When the sports bar opened in 2003, it quickly became a favorite of Pittsburgh Steelers fans. In a neighborhood known more for celebrity eateries like Nobu and Montrachet, Buster’s Garage was beloved for its cheap beer and burgers. In 2005, the Village Voice rated it the “best place to fix your NASCAR jones” and in 2004, the New York Daily News listed it as one of the best sports bars in the city.
“We do so much business with the Tribeca blue collar community,” Buster’s general manager Eric Ness told Downtown Express after the meeting. “The reason we opened was because there’s nowhere around here where you can get a cheap beer and a burger — not everyone can afford Nobu every night.”
But not everyone adored the local hangout with its long happy hour lines and ample outdoor seating area. When Buster’s closed on Aug. 14 to make way for a new residential condo on W. Broadway, many nearby residents breathed a collective sigh of relief.
“It’s the noise, it’s the drunken people that’s the problem,” C.B. 1 Tribeca Committee chairperson Richard Landman said at the Sept. 7 meeting. “People get drunk and go ballistic. Buster’s being a bar mostly open to the street has not gotten the love of the people.”
But after two failed attempts to move to a new location — including a plan to move to Carmine St. that was blocked by residents there — the owners opted to stay in North Tribeca. Construction recently began in the ground floor of a four-story parking garage on Leonard St., directly behind the old Buster’s site. The Provenzano family owns Buster’s and the garage the bar plans to move to, Louis Provenzano, Inc. The family also owns the 180 W. Broadway property, which it leased to developer Gregg Rechler of R Squared to build the 13-story condo.
Residents worry that moving the entrance from a wide thoroughfare like W. Broadway to a narrow side street will create excessive noise and congestion on the block, which has become more residential.
“This is going to be a disaster for the block,” said C.B. 1 member Peter Braus at the meeting.
The meeting was at times strident and heated as residents shouted at Provenzano representatives.
“I want you to make money — that’s the American way — but I don’t want it to be a sports bar,” Kristopher Brown, president of the Juilliard Building condo board at 18 Leonard St., told Buster’s representatives. Brown, the father of two small children, moved to the neighborhood in 2000 and worries the noise and crowds will keep his children awake.
Tensions reached a fevered pitched the following morning when Brown’s wife went to the Provenzano garage to retrieve her car and was told she was no longer welcome there. Word quickly spread through the Juilliard building that all residents would lose their coveted parking spaces as retribution.
The owners insist the design of the Leonard St. location takes into consideration the narrow street and the residential neighborhood. The new 6,000 sq. ft. Buster’s would be a restaurant and a bar, with 20 tables and a full kitchen on the ground floor of the garage building. Unlike the old Buster’s that had an outdoor patio where many guests gathered, the new Buster’s will have no outdoor seating — only a rear garden for smokers to step outside for a cigarette — and two sets of doors in the front to limit sound. Buster’s has never had a liquor license violation in the three years it has been in business.
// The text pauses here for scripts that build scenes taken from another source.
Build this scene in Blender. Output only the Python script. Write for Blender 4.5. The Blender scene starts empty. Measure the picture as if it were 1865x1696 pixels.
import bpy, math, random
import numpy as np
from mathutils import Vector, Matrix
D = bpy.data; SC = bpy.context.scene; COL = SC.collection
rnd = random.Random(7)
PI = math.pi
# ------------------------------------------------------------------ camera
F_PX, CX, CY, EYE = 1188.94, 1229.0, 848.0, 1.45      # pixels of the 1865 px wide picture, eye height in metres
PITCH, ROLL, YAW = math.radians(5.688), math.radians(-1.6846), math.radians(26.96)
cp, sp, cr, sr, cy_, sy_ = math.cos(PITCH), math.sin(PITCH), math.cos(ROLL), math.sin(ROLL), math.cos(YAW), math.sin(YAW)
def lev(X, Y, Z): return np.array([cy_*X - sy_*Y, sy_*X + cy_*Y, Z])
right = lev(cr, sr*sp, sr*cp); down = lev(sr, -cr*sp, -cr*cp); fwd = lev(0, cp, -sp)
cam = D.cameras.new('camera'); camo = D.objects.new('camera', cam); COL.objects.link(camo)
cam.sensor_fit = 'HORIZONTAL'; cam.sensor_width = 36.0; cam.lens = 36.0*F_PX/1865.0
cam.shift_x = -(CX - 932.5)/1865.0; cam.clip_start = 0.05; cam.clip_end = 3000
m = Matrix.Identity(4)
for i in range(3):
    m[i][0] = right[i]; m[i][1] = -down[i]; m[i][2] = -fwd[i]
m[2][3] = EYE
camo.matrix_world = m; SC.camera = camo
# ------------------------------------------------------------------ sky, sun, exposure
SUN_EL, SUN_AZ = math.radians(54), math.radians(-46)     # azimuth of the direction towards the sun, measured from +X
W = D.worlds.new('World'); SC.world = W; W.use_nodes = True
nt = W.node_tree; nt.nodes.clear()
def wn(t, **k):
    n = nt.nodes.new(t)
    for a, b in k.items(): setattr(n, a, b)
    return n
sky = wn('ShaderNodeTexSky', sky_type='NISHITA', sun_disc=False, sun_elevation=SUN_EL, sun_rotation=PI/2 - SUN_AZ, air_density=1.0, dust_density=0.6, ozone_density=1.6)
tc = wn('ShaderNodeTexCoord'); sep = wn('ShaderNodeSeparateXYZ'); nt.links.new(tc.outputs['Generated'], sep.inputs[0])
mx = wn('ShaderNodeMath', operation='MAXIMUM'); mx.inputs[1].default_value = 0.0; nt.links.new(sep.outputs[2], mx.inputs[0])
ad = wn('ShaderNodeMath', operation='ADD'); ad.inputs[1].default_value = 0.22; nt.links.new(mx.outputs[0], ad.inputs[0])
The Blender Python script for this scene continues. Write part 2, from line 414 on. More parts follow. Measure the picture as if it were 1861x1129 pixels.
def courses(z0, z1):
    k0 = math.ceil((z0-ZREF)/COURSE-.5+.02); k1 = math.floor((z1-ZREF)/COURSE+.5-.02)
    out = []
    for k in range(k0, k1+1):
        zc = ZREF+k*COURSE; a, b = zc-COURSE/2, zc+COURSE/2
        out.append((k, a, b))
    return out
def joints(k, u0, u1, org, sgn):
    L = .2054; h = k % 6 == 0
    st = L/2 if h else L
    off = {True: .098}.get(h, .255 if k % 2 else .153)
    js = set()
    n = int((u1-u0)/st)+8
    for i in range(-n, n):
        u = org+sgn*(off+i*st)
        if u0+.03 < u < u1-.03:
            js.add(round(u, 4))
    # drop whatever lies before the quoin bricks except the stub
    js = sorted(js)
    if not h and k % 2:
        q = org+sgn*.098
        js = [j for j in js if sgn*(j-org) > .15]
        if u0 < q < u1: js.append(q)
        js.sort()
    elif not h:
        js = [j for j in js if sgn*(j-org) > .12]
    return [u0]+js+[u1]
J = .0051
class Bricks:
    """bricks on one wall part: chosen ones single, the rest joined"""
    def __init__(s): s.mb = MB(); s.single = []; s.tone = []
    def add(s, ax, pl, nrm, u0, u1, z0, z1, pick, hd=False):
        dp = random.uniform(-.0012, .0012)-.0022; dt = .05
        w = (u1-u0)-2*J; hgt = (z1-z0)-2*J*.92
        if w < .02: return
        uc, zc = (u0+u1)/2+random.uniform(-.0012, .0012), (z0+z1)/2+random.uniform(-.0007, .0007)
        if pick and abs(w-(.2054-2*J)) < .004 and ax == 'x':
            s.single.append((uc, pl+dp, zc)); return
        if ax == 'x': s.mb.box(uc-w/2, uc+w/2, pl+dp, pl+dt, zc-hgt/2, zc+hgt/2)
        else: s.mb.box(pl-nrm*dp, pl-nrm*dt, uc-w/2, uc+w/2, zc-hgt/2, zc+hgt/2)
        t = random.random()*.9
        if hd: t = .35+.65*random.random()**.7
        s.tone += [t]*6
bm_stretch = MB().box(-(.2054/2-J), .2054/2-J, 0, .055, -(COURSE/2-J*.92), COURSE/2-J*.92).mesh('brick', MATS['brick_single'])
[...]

Tribeca is a rapidly changing neighborhood. Dubbed the fastest growing residential neighborhood in the city, new condos are cropping up at a rapid-fire rate. Despite the influx of new residents, it is still a commercial and manufacturing zone. “People moved into a commercial zone and now they expect the commercial business to leave,” said David Ironman, a lawyer for Buster’s. “This is an unfair way to do things.”
The Tribeca committee voted overwhelmingly to reject the application. The full board will vote on the advisory resolution later this month. The State Liquor Authority, however, ultimately decides the fate of liquor license applications.
“That would be crazy! We try to get customers, not lose customers.” Robert Pharaoh, manager of the garage told Downtown Express last week. Several monthly parkers had rushed down to the garage that morning fearing they too had lost their spots. Pharaoh eventually told the doorman at Julliard that no other residents had been evicted. “It was a personal dispute between the owner and one person,” he said.
Ness was pessimistic about Buster’s future. The S.L.A. “is going to listen to the community board nine times out of 10,” he said. “Especially in this climate, they’re under a microscope.” The S.L.A. recently put a moratorium on issuing new liquor licenses for bars and cabarets. Buster’s would be exempt from the moratorium, because it is also a restaurant.